## TASK DETAILS
Extract everything from the first line through the line with "LAMP_EMISSION = 232.0", both ends included, except for any pictures.

## DATA SECTION

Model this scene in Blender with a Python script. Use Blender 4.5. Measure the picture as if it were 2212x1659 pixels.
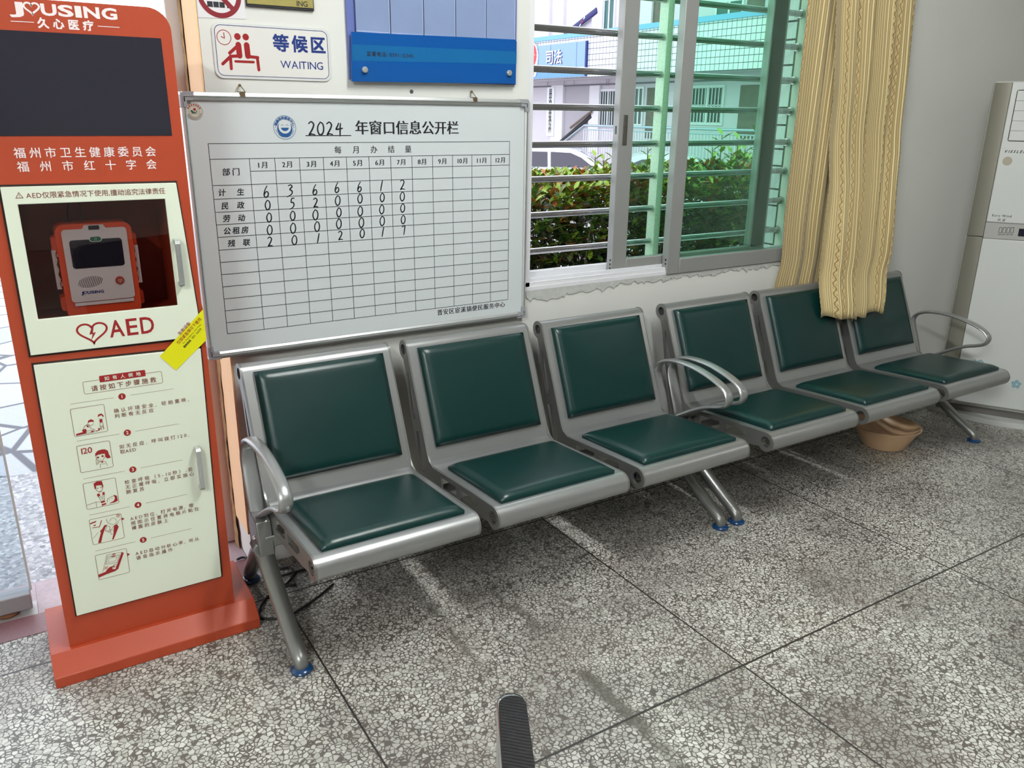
import bpy, bmesh, math, random
from mathutils import Vector, Matrix
from mathutils.geometry import tessellate_polygon
PI = math.pi
random.seed(7)
SC = bpy.context.scene
COL = SC.collection
for _o in list(bpy.data.objects):
    bpy.data.objects.remove(_o)

# ------------------------------------------------------------------ camera
IW, IH, FPX = 2212.0, 1659.0, 1752.6
CAM = Vector((0.0, -2.4849, 1.4529))
_yaw, _pit, _rol = 0.5588, -0.3212, 0.0127
FWD = Vector((math.sin(_yaw)*math.cos(_pit), math.cos(_yaw)*math.cos(_pit), math.sin(_pit)))
_r = Vector((math.cos(_yaw), -math.sin(_yaw), 0)); _u = _r.cross(FWD)
RGT = _r*math.cos(_rol) + _u*math.sin(_rol)
UPV = -_r*math.sin(_rol) + _u*math.cos(_rol)
cam = bpy.data.cameras.new('camera'); camo = bpy.data.objects.new('camera', cam); COL.objects.link(camo)
cam.sensor_fit = 'HORIZONTAL'; cam.sensor_width = 36.0; cam.lens = FPX/IW*36.0
cam.clip_start = 0.05; cam.clip_end = 200
_m = Matrix((RGT, UPV, -FWD)).transposed().to_4x4(); _m.translation = CAM
camo.matrix_world = _m
SC.camera = camo

# ------------------------------------------------------------------ world, exposure, lamps' power
SC.view_settings.view_transform = 'Standard'
SC.view_settings.look = 'None'
SC.view_settings.gamma = 1.0
SC.view_settings.exposure = 0.0
SC.view_settings.use_curve_mapping = False
SC.cycles.use_denoising = True
SC.cycles.max_bounces = 10; SC.cycles.diffuse_bounces = 5; SC.cycles.glossy_bounces = 4
SC.cycles.transmission_bounces = 6; SC.cycles.transparent_max_bounces = 12
SC.cycles.sample_clamp_indirect = 6.0
SC.cycles.caustics_reflective = False; SC.cycles.caustics_refractive = False
wd = bpy.data.worlds.new('sky'); SC.world = wd; wd.use_nodes = True
_bg = wd.node_tree.nodes['Background']
_bg.inputs[0].default_value = (0.86, 0.92, 1.0, 1); _bg.inputs[1].default_value = 2.75
LAMP_EMISSION = 232.0

# ------------------------------------------------------------------ helpers
def at(p, axis, val):
    """world point seen at photo pixel p on the plane axis = val"""
    d = FWD + RGT*((p[0]-IW/2)/FPX) - UPV*((p[1]-IH/2)/FPX)
    i = 'xyz'.index(axis)
    return CAM + d*((val-CAM[i])/d[i])
def at_plane(p, o, n):
    d = FWD + RGT*((p[0]-IW/2)/FPX) - UPV*((p[1]-IH/2)/FPX)
    return CAM + d*((o-CAM).dot(n)/d.dot(n))
def lin(c):
    c = c/255.0
    return c/12.92 if c <= 0.04045 else ((c+0.055)/1.055)**2.4
def rgb(r, g, b): return (lin(r), lin(g), lin(b), 1.0)

MATS = {}
def mat(name, color, rough=0.5, metal=0.0, spec=0.5, var=0.06, vscale=6.0, bump=0.0, bscale=60.0, coat=0.0, emit=0.0, rvar=0.0):
    """principled material whose colour varies softly with a procedural noise"""
    if name in MATS: return MATS[name]
    m = bpy.data.materials.new(name); m.use_nodes = True; MATS[name] = m
    nt = m.node_tree; N = nt.nodes; L = nt.links
    b = N['Principled BSDF']
    b.inputs['Roughness'].default_value = rough; b.inputs['Metallic'].default_value = metal
    b.inputs['Specular IOR Level'].default_value = spec
    if coat: b.inputs['Coat Weight'].default_value = coat; b.inputs['Coat Roughness'].default_value = 0.08
    b.inputs['Base Color'].default_value = color
    if var > 0 or bump > 0 or rvar > 0:
        tc = N.new('ShaderNodeTexCoord')
    if var > 0 or rvar > 0:
        no = N.new('ShaderNodeTexNoise'); no.inputs['Scale'].default_value = vscale; no.inputs['Detail'].default_value = 4
        L.new(tc.outputs['Object'], no.inputs['Vector'])
    if var > 0:
        mx = N.new('ShaderNodeMixRGB'); mx.blend_type = 'MIX'
        mx.inputs[1].default_value = tuple(min(1, c*(1+var)) for c in color[:3])+(1,)
        mx.inputs[2].default_value = tuple(c*(1-var) for c in color[:3])+(1,)
        L.new(no.outputs['Fac'], mx.inputs[0]); L.new(mx.outputs[0], b.inputs['Base Color'])
    if rvar > 0:
        mr = N.new('ShaderNodeMapRange'); mr.inputs[3].default_value = max(0.02, rough-rvar); mr.inputs[4].default_value = rough+rvar
        L.new(no.outputs['Fac'], mr.inputs[0]); L.new(mr.outputs[0], b.inputs['Roughness'])
    if bump > 0:
        nb = N.new('ShaderNodeTexNoise'); nb.inputs['Scale'].default_value = bscale; nb.inputs['Detail'].default_value = 3
        L.new(tc.outputs['Object'], nb.inputs['Vector'])
        bp = N.new('ShaderNodeBump'); bp.inputs['Strength'].default_value = bump; bp.inputs['Distance'].default_value = 0.002
        L.new(nb.outputs['Fac'], bp.inputs['Height']); L.new(bp.outputs[0], b.inputs['Normal'])
    if emit > 0:
        b.inputs['Emission Color'].default_value = color; b.inputs['Emission Strength'].default_value = emit
    return m

def glass(name, tint, rough=0.0, refl=0.06, dirt=0.0):
    """thin pane: tinted see-through mixed with a mirror reflection that grows at grazing angles"""
    if name in MATS: return MATS[name]
    m = bpy.data.materials.new(name); m.use_nodes = True; MATS[name] = m
    nt = m.node_tree; N = nt.nodes; L = nt.links; N.clear()
    out = N.new('ShaderNodeOutputMaterial'); tr = N.new('ShaderNodeBsdfTransparent'); gl = N.new('ShaderNodeBsdfGlossy')
    tr.inputs[0].default_value = tint; gl.inputs['Roughness'].default_value = rough
    lw = N.new('ShaderNodeLayerWeight'); lw.inputs[0].default_value = 0.25
    mr = N.new('ShaderNodeMapRange'); mr.inputs[3].default_value = refl; mr.inputs[4].default_value = 0.35
    mx = N.new('ShaderNodeMixShader')
    L.new(lw.outputs['Fresnel'], mr.inputs[0]); L.new(mr.outputs[0], mx.inputs[0]); L.new(tr.outputs[0], mx.inputs[1]); L.new(gl.outputs[0], mx.inputs[2])
    last = mx
    if dirt > 0:
        tc = N.new('ShaderNodeTexCoord'); mp = N.new('ShaderNodeMapping'); mp.inputs['Scale'].default_value = (14, 14, 2.2)
        no = N.new('ShaderNodeTexNoise'); no.inputs['Scale'].default_value = 2.0; no.inputs['Detail'].default_value = 8
        L.new(tc.outputs['Object'], mp.inputs[0]); L.new(mp.outputs[0], no.inputs['Vector'])
        cr = N.new('ShaderNodeMapRange'); cr.inputs[1].default_value = 0.45; cr.inputs[2].default_value = 0.85; cr.inputs[4].default_value = dirt
        L.new(no.outputs['Fac'], cr.inputs[0])
        df = N.new('ShaderNodeBsdfTranslucent'); df.inputs[0].default_value = (0.75, 0.85, 0.8, 1)
        m2 = N.new('ShaderNodeMixShader'); L.new(cr.outputs[0], m2.inputs[0]); L.new(mx.outputs[0], m2.inputs[1]); L.new(df.outputs[0], m2.inputs[2]); last = m2
    L.new(last.outputs[0], out.inputs[0])
    return m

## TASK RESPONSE
Model this scene in Blender with a Python script. Use Blender 4.5. Measure the picture as if it were 2212x1659 pixels.
import bpy, bmesh, math, random
from mathutils import Vector, Matrix
from mathutils.geometry import tessellate_polygon
PI = math.pi
random.seed(7)
SC = bpy.context.scene
COL = SC.collection
for _o in list(bpy.data.objects):
    bpy.data.objects.remove(_o)

# ------------------------------------------------------------------ camera
IW, IH, FPX = 2212.0, 1659.0, 1752.6
CAM = Vector((0.0, -2.4849, 1.4529))
_yaw, _pit, _rol = 0.5588, -0.3212, 0.0127
FWD = Vector((math.sin(_yaw)*math.cos(_pit), math.cos(_yaw)*math.cos(_pit), math.sin(_pit)))
_r = Vector((math.cos(_yaw), -math.sin(_yaw), 0)); _u = _r.cross(FWD)
RGT = _r*math.cos(_rol) + _u*math.sin(_rol)
UPV = -_r*math.sin(_rol) + _u*math.cos(_rol)
cam = bpy.data.cameras.new('camera'); camo = bpy.data.objects.new('camera', cam); COL.objects.link(camo)
cam.sensor_fit = 'HORIZONTAL'; cam.sensor_width = 36.0; cam.lens = FPX/IW*36.0
cam.clip_start = 0.05; cam.clip_end = 200
_m = Matrix((RGT, UPV, -FWD)).transposed().to_4x4(); _m.translation = CAM
camo.matrix_world = _m
SC.camera = camo

# ------------------------------------------------------------------ world, exposure, lamps' power
SC.view_settings.view_transform = 'Standard'
SC.view_settings.look = 'None'
SC.view_settings.gamma = 1.0
SC.view_settings.exposure = 0.0
SC.view_settings.use_curve_mapping = False
SC.cycles.use_denoising = True
SC.cycles.max_bounces = 10; SC.cycles.diffuse_bounces = 5; SC.cycles.glossy_bounces = 4
SC.cycles.transmission_bounces = 6; SC.cycles.transparent_max_bounces = 12
SC.cycles.sample_clamp_indirect = 6.0
SC.cycles.caustics_reflective = False; SC.cycles.caustics_refractive = False
wd = bpy.data.worlds.new('sky'); SC.world = wd; wd.use_nodes = True
_bg = wd.node_tree.nodes['Background']
_bg.inputs[0].default_value = (0.86, 0.92, 1.0, 1); _bg.inputs[1].default_value = 2.75
LAMP_EMISSION = 232.0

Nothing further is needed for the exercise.